Short discussion of the seven "I am" statements from the gospel according to John's community. I added in that John's "as Moses lifted up the serpent on the pole, so shall the human one be lifted up" strongly implies an 8th "I am the snake."

Many many class observations how Jesus has been praying; Jesus often retreats and goes off by himself to commune and communicate with his Heavenly Father.
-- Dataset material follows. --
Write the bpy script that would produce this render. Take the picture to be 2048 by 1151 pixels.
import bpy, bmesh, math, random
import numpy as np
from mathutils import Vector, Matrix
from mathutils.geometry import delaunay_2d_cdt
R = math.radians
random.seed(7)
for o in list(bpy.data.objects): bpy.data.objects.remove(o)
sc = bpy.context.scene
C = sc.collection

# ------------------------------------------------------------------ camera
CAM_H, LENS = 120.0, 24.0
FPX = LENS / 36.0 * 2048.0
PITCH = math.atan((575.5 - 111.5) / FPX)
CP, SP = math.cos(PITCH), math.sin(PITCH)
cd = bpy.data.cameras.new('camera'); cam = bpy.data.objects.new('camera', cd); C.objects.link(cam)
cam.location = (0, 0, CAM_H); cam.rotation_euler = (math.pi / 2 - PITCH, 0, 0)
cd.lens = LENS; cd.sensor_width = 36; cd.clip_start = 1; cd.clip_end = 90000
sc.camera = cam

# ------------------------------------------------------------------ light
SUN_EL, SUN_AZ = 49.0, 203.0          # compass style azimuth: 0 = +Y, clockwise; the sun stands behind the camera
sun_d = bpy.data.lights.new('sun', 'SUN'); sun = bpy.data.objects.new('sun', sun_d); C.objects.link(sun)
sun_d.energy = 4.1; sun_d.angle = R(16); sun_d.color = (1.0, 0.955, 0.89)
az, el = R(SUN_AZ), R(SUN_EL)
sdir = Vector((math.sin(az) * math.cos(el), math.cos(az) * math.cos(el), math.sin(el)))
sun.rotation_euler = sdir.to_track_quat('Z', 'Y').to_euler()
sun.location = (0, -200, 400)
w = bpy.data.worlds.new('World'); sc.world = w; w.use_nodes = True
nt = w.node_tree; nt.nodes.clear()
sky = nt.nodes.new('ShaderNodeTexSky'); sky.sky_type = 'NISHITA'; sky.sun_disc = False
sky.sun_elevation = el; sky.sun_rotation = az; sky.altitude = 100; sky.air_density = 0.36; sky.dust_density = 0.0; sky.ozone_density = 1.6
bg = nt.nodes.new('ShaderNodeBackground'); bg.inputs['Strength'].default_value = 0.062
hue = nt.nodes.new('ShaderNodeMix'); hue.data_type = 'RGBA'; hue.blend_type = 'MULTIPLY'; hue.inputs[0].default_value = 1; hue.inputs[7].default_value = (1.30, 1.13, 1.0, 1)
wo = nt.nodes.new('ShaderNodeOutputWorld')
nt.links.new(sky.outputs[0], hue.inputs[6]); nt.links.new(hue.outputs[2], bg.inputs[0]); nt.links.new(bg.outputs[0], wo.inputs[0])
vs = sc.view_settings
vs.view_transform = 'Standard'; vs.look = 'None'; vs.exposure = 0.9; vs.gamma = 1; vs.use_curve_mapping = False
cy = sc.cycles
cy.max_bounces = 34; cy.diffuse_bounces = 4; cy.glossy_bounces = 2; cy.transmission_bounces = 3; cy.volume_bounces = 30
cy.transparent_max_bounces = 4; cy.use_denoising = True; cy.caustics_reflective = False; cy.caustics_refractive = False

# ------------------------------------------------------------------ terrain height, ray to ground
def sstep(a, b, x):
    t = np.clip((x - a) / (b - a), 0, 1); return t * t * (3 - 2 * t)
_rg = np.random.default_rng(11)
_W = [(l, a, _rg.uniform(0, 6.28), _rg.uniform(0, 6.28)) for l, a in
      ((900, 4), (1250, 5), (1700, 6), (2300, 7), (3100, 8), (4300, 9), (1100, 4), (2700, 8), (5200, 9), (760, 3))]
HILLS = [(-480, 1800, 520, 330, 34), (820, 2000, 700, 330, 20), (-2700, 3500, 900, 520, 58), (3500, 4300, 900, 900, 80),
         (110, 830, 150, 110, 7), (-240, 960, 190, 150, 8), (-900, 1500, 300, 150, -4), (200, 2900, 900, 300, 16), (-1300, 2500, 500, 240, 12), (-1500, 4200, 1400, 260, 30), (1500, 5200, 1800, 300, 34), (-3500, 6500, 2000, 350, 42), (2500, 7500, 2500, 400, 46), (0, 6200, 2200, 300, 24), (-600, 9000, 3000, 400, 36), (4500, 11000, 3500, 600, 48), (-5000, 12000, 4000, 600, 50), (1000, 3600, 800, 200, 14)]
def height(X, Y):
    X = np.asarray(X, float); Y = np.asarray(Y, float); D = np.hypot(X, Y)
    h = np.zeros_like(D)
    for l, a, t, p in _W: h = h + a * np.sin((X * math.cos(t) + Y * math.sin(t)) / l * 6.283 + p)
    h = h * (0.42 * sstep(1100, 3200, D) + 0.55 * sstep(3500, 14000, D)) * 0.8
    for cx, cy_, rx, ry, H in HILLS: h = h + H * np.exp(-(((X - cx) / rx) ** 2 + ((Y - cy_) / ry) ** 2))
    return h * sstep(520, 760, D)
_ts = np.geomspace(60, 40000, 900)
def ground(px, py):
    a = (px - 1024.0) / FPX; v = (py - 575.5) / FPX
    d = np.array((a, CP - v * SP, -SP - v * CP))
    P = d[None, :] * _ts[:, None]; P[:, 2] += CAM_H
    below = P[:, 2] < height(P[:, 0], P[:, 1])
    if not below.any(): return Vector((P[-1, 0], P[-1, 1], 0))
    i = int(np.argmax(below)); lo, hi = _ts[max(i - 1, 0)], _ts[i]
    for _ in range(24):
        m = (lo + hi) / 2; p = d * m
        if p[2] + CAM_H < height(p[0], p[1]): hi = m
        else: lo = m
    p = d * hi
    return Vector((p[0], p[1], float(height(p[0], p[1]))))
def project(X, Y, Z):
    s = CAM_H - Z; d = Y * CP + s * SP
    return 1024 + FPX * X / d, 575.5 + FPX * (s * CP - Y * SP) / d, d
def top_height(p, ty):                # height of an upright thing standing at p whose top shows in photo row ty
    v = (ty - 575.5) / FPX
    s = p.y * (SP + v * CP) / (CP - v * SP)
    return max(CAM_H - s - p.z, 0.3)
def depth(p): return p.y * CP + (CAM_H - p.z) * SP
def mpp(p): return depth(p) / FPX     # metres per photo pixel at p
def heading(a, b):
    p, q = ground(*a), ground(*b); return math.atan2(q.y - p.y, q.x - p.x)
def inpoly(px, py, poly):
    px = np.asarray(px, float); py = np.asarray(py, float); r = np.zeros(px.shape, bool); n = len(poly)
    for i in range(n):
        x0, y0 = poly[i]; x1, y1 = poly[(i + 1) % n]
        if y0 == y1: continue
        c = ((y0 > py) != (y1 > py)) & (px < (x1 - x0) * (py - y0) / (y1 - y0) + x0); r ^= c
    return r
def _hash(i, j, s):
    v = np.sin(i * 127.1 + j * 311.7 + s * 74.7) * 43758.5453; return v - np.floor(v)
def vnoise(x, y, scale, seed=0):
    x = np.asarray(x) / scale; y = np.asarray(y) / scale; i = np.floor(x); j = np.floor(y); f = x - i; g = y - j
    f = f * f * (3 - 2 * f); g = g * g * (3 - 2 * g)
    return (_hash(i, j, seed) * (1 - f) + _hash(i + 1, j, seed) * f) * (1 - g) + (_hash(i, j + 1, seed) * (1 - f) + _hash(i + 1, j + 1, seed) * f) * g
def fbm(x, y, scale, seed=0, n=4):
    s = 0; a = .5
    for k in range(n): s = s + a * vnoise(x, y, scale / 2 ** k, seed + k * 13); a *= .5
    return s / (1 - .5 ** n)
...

Earlier in Matthew 8:23-27 we have Jesus in the same boat as the disciples taming the waters and stilling the storm: "who is this? Even the winds and the waves obey him!" That story and today's both demonstrate Jesus as Lord of creation, Jesus acting in ways God usually acts. A few weeks ago for Pentecost 7 we heard Romans 8:19 "For the creation waits with eager longing for the revealing of the children of God" that explains creation longs for (remember how wait, expect, hope are the same word in Spanish?) humans who reflect and embody their divine image by caring for the natural world the same way God does. So God calls us to cherish and steward creation as Jesus does, even in ways the start to reverse climate change and prevent more species extinction humans have caused. God calls all of us to be Emmanuel, God-with-us, God's work, our hands on earth, as the denomination's tagline on our chrome orange t-shirts announces.

Moving beyond a simple yet essential keep your eyes on Jesus, we discussed the church as ship with all of us in the boat together traveling from one place to another. We, us, our, ours are the baptismal pronouns.